O fato de termos uma pegada mais de igreja batista, segundo minha impressão, faz com que não tenhamos um crescimento explosivo, mas faz com que criemos relações proximais, consistentes e duradouras. O fato também de não adequarmos nossa pregação; de não “oferecermos” mais do mesmo (nem todos que nos visitam ficam, mas os que ficam tem motivos para ficar); de não tratarmos a igreja como massa de manipulação; de convidar e oferecer insumos para a maturidade espiritual, para a reflexão; de ter a porteira aberta a ponto de entender que possivelmente os membros visitem ou visitarão essas outras igrejas (embora possa estar iludido pensando que lá não ficarão); o fato também de muitos terem se machucado nesse formato que não é a Igreja como preconizada no Novo Testamento; me permite pensar como líder de um grupo que isso não fará parte do nosso horizonte de preocupações aqui. Destaca-se também o background desse processo que é a certeza de que lideramos uma Igreja de Jesus, procurando viver Seu amor e com temor a Ele. Tenho descoberto que o maior interessado na sobrevivência, existência e expansão da Igreja Batista Marapendi é o próprio dono dela: Jesus.
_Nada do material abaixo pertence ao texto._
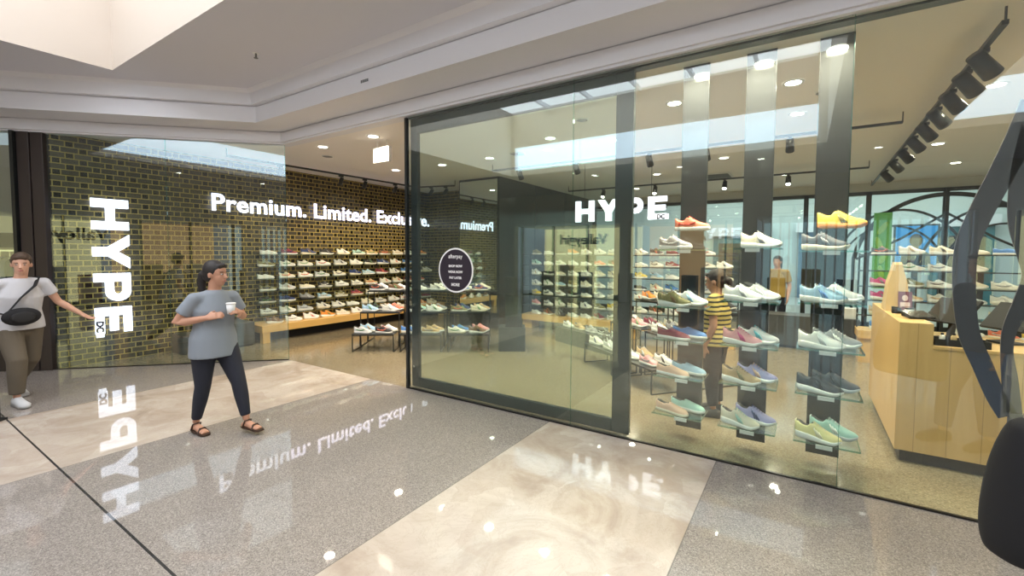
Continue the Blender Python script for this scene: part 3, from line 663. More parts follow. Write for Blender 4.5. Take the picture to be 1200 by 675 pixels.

Termino dizendo que oro para que esse processo que nada tem a ver com Deus, mas sim com uma visão mercadológica do universo religioso e da expansão desse mercado, em algum momento pare. Que a plantação de igrejas em tantos locais necessários continue sendo feita, mas não por predadores da fé e sim por gente temente a Deus. E que aqueles que se sentem ameaçados ou prejudicados com notícias e atitudes como as que citamos, que seja uma oportunidade para rever a travessia eclesiológica. Afinal, não fomos chamados para sermos “CEO´s” de corporações religiosas, para “montarmos igrejas herbalife”, mas sim para sermos pastores, ou se preferir, assistentes do jardineiro que é o nosso Pai (João 15:1).